§ Data segment
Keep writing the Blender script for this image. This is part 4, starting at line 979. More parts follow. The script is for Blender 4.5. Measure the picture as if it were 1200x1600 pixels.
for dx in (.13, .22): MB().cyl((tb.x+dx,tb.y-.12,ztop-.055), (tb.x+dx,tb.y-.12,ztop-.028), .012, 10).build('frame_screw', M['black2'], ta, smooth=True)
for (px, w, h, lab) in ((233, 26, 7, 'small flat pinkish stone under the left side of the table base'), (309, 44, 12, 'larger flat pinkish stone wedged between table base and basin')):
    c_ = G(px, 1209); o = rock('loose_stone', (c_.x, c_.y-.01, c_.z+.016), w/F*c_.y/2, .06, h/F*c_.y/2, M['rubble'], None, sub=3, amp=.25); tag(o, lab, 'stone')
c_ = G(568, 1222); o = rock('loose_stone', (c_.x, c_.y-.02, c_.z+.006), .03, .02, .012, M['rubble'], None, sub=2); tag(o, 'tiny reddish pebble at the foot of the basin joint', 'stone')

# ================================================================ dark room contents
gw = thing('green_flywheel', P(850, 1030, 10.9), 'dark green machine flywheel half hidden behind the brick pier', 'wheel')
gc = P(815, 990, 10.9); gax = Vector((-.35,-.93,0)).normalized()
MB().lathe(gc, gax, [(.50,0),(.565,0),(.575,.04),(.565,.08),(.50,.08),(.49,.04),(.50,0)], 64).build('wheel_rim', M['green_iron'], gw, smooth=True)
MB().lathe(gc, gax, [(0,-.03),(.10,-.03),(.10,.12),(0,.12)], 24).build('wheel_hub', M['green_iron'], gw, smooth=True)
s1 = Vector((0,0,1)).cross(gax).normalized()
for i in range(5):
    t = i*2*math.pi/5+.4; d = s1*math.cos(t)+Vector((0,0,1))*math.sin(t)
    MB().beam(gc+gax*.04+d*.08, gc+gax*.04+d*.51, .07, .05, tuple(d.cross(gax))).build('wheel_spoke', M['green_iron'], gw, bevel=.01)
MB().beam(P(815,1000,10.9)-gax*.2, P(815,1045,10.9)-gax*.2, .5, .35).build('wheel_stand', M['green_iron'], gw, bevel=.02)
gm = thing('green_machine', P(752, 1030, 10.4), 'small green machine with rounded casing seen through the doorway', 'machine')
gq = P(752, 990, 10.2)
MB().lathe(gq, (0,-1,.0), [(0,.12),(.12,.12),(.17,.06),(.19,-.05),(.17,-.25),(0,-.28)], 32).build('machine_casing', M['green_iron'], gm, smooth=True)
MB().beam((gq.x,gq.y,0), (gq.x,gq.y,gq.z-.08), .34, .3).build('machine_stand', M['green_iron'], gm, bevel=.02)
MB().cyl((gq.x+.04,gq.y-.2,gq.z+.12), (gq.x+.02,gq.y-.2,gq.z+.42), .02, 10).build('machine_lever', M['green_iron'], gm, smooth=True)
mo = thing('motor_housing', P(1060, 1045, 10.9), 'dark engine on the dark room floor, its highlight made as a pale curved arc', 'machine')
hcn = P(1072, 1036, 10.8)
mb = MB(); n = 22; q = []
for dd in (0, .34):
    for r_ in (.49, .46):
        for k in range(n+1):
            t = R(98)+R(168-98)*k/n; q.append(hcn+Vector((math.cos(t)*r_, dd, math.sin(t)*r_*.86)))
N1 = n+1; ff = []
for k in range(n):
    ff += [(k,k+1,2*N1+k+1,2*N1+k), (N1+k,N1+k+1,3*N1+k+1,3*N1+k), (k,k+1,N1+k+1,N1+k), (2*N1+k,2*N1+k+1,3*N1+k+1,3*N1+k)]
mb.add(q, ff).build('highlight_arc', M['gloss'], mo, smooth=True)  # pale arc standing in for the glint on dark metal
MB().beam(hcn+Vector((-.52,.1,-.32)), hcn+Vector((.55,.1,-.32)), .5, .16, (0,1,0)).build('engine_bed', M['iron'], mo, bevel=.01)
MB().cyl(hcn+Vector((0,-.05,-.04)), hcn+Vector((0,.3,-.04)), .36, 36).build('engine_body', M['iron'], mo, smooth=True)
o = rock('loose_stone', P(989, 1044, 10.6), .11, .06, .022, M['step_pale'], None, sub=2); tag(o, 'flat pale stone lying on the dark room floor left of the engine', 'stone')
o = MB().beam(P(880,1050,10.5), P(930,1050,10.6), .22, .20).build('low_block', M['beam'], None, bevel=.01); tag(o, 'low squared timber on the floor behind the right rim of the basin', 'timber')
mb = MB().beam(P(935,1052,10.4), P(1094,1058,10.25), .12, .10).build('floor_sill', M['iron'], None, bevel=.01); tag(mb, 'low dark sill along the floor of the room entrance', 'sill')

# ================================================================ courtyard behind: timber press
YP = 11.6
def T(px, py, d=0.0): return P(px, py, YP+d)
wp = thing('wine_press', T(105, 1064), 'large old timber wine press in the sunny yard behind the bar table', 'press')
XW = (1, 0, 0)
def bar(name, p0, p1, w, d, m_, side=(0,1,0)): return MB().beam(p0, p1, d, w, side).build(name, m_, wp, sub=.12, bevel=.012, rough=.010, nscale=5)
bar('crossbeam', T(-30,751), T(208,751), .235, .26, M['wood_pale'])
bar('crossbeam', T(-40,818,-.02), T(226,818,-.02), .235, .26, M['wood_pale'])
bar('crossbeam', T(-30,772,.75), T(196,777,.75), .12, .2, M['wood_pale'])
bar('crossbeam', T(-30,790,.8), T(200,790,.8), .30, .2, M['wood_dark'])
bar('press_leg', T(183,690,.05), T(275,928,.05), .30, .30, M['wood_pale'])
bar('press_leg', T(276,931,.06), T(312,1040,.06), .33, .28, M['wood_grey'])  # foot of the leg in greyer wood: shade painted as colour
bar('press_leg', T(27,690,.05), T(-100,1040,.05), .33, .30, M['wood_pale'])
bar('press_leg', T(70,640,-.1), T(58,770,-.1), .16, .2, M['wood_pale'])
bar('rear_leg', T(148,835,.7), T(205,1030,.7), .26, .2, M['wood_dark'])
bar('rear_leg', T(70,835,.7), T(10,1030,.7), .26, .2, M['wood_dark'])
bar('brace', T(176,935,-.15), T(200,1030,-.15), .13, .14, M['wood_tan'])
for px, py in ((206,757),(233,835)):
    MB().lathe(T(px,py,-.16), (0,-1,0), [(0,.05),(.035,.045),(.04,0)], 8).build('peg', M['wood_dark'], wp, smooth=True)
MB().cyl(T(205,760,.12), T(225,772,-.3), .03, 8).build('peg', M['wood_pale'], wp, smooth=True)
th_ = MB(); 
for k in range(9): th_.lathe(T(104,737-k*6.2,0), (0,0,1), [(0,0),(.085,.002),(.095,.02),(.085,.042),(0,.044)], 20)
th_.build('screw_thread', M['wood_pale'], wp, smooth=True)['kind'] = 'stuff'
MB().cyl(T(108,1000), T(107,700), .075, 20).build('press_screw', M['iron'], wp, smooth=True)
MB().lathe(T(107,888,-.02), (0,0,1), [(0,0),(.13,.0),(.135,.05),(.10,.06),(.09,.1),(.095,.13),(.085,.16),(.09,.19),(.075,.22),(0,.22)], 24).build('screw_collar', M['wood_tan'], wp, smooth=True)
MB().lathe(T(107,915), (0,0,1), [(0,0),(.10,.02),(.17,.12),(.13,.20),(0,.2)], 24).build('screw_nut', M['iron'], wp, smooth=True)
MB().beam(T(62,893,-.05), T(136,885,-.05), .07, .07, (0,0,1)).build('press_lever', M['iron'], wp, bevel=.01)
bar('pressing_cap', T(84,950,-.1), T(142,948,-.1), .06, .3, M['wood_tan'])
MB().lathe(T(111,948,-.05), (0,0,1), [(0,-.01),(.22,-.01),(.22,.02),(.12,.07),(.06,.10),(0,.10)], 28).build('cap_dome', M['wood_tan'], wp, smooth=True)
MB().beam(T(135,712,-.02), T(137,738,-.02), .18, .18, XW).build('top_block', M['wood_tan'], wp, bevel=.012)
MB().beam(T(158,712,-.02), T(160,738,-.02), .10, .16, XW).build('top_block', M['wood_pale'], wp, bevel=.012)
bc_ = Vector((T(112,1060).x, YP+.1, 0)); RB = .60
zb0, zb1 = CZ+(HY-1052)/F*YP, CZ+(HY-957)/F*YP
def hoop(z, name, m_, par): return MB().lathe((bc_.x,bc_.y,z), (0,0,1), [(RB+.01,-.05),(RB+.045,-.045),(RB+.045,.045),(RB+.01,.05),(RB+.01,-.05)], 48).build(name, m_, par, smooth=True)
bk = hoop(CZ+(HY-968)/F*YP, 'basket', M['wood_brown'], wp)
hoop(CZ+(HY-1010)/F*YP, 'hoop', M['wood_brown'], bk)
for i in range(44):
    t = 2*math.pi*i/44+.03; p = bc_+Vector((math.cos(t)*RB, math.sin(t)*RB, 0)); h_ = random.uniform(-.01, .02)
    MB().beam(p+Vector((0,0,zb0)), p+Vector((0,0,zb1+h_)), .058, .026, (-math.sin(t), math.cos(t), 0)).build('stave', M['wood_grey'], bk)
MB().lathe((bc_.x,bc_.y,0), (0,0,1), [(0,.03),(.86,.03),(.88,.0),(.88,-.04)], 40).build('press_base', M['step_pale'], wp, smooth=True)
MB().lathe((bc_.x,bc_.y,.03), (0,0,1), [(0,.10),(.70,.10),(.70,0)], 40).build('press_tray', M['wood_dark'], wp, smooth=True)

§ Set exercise
Reprint the data above from the opening line to the line holding "c_ = G(568, 1222);", inclusive, and nothing else.

§ Expected output
Keep writing the Blender script for this image. This is part 4, starting at line 979. More parts follow. The script is for Blender 4.5. Measure the picture as if it were 1200x1600 pixels.
for dx in (.13, .22): MB().cyl((tb.x+dx,tb.y-.12,ztop-.055), (tb.x+dx,tb.y-.12,ztop-.028), .012, 10).build('frame_screw', M['black2'], ta, smooth=True)
for (px, w, h, lab) in ((233, 26, 7, 'small flat pinkish stone under the left side of the table base'), (309, 44, 12, 'larger flat pinkish stone wedged between table base and basin')):
    c_ = G(px, 1209); o = rock('loose_stone', (c_.x, c_.y-.01, c_.z+.016), w/F*c_.y/2, .06, h/F*c_.y/2, M['rubble'], None, sub=3, amp=.25); tag(o, lab, 'stone')
c_ = G(568, 1222); o = rock('loose_stone', (c_.x, c_.y-.02, c_.z+.006), .03, .02, .012, M['rubble'], None, sub=2); tag(o, 'tiny reddish pebble at the foot of the basin joint', 'stone')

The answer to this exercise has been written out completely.